**Exercise details**
Copy the listing below line for line, starting at its first line and ending with the line that has "return V, tris, quads" in it. Add nothing.

**Dataset excerpt**
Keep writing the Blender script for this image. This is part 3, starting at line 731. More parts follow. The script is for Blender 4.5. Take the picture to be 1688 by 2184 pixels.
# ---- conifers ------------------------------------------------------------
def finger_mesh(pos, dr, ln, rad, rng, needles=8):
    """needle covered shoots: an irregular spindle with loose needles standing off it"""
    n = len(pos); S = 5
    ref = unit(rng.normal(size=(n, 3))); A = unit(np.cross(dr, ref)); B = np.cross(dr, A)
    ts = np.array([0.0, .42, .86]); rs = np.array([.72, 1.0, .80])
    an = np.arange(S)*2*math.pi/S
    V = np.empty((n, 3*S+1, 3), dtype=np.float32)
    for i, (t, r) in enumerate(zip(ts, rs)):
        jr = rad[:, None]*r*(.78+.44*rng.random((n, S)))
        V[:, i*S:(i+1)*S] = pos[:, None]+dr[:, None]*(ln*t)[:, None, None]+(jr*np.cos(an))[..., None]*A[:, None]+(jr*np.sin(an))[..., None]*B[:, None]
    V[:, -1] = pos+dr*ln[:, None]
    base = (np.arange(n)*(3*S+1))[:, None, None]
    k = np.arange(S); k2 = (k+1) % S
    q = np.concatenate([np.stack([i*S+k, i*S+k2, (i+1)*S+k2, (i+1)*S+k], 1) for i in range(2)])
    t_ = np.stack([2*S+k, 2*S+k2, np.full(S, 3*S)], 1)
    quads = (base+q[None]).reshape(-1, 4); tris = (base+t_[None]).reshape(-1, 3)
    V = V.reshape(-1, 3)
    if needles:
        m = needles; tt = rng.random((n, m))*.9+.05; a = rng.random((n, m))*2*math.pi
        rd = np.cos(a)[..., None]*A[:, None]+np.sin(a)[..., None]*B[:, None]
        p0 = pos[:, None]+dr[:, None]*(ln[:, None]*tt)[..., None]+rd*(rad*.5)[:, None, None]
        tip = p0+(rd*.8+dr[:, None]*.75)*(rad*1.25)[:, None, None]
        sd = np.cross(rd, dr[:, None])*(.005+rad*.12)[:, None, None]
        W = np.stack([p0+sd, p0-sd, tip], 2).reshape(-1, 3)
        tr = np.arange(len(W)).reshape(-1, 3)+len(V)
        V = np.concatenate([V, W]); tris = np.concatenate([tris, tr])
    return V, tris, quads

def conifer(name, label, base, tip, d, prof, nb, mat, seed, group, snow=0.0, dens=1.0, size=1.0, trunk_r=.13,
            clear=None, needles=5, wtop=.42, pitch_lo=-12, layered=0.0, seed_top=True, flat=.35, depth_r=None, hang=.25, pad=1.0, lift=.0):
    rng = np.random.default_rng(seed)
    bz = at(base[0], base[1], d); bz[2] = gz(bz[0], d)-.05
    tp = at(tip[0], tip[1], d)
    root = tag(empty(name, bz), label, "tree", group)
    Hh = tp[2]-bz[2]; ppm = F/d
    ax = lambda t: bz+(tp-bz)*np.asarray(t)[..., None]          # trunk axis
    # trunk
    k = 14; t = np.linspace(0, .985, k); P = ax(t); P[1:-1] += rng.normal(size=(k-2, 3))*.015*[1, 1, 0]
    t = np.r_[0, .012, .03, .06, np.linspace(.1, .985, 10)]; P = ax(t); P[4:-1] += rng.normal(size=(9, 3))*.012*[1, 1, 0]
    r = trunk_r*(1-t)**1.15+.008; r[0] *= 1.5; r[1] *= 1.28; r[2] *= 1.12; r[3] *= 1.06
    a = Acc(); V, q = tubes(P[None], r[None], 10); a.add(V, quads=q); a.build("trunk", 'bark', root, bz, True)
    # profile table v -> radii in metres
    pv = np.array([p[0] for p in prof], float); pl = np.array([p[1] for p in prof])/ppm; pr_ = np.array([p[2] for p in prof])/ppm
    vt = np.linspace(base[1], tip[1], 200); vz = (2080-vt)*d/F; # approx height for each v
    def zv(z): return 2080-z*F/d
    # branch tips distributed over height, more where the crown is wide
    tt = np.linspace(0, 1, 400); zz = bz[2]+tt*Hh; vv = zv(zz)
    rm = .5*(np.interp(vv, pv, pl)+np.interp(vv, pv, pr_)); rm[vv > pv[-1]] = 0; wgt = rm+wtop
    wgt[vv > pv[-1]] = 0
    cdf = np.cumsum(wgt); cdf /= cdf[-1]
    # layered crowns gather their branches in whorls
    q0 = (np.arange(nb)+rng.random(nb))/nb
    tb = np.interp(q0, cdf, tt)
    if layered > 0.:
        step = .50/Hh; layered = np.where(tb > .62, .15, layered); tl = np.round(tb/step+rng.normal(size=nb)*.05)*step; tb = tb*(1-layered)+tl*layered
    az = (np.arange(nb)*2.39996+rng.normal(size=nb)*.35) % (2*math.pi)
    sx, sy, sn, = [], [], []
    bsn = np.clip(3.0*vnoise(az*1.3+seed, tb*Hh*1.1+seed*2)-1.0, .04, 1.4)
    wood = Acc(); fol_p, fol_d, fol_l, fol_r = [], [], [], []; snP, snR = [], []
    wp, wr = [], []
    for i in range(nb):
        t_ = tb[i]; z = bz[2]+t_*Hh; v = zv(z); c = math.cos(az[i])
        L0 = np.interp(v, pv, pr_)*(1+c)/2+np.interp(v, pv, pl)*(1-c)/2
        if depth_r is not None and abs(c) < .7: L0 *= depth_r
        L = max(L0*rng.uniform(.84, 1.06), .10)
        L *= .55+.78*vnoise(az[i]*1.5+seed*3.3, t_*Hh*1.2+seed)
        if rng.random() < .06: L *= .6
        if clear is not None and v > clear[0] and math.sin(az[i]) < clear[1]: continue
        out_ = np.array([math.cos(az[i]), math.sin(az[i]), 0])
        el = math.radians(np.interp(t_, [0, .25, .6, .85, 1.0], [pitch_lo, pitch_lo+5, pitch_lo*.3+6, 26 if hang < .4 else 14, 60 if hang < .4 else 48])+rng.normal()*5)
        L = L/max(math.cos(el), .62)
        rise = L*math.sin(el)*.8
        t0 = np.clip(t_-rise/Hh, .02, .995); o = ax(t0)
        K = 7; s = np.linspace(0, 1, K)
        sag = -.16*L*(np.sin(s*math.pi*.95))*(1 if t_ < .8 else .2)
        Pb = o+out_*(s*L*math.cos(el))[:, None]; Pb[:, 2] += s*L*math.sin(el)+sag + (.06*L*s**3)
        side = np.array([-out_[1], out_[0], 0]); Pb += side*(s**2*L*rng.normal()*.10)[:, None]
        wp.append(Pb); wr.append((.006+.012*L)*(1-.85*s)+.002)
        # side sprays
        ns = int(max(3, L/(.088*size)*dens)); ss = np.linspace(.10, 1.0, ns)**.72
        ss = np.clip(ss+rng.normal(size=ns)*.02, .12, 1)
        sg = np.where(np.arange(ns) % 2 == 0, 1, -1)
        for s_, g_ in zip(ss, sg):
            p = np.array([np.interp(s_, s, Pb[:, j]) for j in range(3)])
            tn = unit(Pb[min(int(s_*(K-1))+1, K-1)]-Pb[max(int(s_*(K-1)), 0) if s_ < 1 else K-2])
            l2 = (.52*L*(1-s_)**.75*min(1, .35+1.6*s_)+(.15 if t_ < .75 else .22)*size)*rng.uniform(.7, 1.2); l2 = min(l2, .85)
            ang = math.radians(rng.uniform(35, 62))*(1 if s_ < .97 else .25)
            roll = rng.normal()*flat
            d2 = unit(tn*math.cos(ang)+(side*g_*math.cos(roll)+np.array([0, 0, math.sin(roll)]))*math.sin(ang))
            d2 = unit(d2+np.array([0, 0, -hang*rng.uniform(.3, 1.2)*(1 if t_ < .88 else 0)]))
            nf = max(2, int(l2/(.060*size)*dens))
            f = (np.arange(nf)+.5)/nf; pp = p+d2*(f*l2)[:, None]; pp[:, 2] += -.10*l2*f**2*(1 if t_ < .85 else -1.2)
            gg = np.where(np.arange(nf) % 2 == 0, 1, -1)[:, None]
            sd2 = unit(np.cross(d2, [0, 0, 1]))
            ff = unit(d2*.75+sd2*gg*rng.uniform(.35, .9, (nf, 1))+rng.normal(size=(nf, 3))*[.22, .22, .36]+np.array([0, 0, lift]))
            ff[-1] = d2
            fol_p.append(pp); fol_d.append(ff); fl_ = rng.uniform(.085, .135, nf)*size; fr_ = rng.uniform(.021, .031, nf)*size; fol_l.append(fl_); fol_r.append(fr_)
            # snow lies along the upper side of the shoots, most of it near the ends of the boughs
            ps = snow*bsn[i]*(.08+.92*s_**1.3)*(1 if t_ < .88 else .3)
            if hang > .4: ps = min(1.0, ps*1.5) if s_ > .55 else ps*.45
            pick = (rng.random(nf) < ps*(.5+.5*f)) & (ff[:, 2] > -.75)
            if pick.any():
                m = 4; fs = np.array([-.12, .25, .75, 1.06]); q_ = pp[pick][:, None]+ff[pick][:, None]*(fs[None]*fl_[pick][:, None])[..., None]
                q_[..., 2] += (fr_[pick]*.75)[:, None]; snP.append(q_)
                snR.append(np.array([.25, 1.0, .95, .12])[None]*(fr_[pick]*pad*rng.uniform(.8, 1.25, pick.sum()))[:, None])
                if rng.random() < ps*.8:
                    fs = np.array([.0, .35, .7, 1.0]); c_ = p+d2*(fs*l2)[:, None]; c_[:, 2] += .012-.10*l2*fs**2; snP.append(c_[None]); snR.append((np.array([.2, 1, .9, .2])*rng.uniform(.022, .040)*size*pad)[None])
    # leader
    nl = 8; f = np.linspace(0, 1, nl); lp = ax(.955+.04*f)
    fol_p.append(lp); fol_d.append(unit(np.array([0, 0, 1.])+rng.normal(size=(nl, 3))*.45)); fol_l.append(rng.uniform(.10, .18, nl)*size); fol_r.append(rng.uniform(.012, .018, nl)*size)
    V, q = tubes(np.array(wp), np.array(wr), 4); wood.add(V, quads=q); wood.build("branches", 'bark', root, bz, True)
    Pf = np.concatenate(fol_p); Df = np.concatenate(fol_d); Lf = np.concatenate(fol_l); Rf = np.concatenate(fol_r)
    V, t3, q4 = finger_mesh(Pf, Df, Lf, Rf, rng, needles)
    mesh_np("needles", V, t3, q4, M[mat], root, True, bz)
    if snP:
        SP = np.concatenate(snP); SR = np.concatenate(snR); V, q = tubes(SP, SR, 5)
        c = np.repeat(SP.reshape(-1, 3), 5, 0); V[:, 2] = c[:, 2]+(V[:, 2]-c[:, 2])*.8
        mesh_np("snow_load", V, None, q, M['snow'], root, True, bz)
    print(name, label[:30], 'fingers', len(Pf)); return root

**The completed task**
Keep writing the Blender script for this image. This is part 3, starting at line 731. More parts follow. The script is for Blender 4.5. Take the picture to be 1688 by 2184 pixels.
# ---- conifers ------------------------------------------------------------
def finger_mesh(pos, dr, ln, rad, rng, needles=8):
    """needle covered shoots: an irregular spindle with loose needles standing off it"""
    n = len(pos); S = 5
    ref = unit(rng.normal(size=(n, 3))); A = unit(np.cross(dr, ref)); B = np.cross(dr, A)
    ts = np.array([0.0, .42, .86]); rs = np.array([.72, 1.0, .80])
    an = np.arange(S)*2*math.pi/S
    V = np.empty((n, 3*S+1, 3), dtype=np.float32)
    for i, (t, r) in enumerate(zip(ts, rs)):
        jr = rad[:, None]*r*(.78+.44*rng.random((n, S)))
        V[:, i*S:(i+1)*S] = pos[:, None]+dr[:, None]*(ln*t)[:, None, None]+(jr*np.cos(an))[..., None]*A[:, None]+(jr*np.sin(an))[..., None]*B[:, None]
    V[:, -1] = pos+dr*ln[:, None]
    base = (np.arange(n)*(3*S+1))[:, None, None]
    k = np.arange(S); k2 = (k+1) % S
    q = np.concatenate([np.stack([i*S+k, i*S+k2, (i+1)*S+k2, (i+1)*S+k], 1) for i in range(2)])
    t_ = np.stack([2*S+k, 2*S+k2, np.full(S, 3*S)], 1)
    quads = (base+q[None]).reshape(-1, 4); tris = (base+t_[None]).reshape(-1, 3)
    V = V.reshape(-1, 3)
    if needles:
        m = needles; tt = rng.random((n, m))*.9+.05; a = rng.random((n, m))*2*math.pi
        rd = np.cos(a)[..., None]*A[:, None]+np.sin(a)[..., None]*B[:, None]
        p0 = pos[:, None]+dr[:, None]*(ln[:, None]*tt)[..., None]+rd*(rad*.5)[:, None, None]
        tip = p0+(rd*.8+dr[:, None]*.75)*(rad*1.25)[:, None, None]
        sd = np.cross(rd, dr[:, None])*(.005+rad*.12)[:, None, None]
        W = np.stack([p0+sd, p0-sd, tip], 2).reshape(-1, 3)
        tr = np.arange(len(W)).reshape(-1, 3)+len(V)
        V = np.concatenate([V, W]); tris = np.concatenate([tris, tr])
    return V, tris, quads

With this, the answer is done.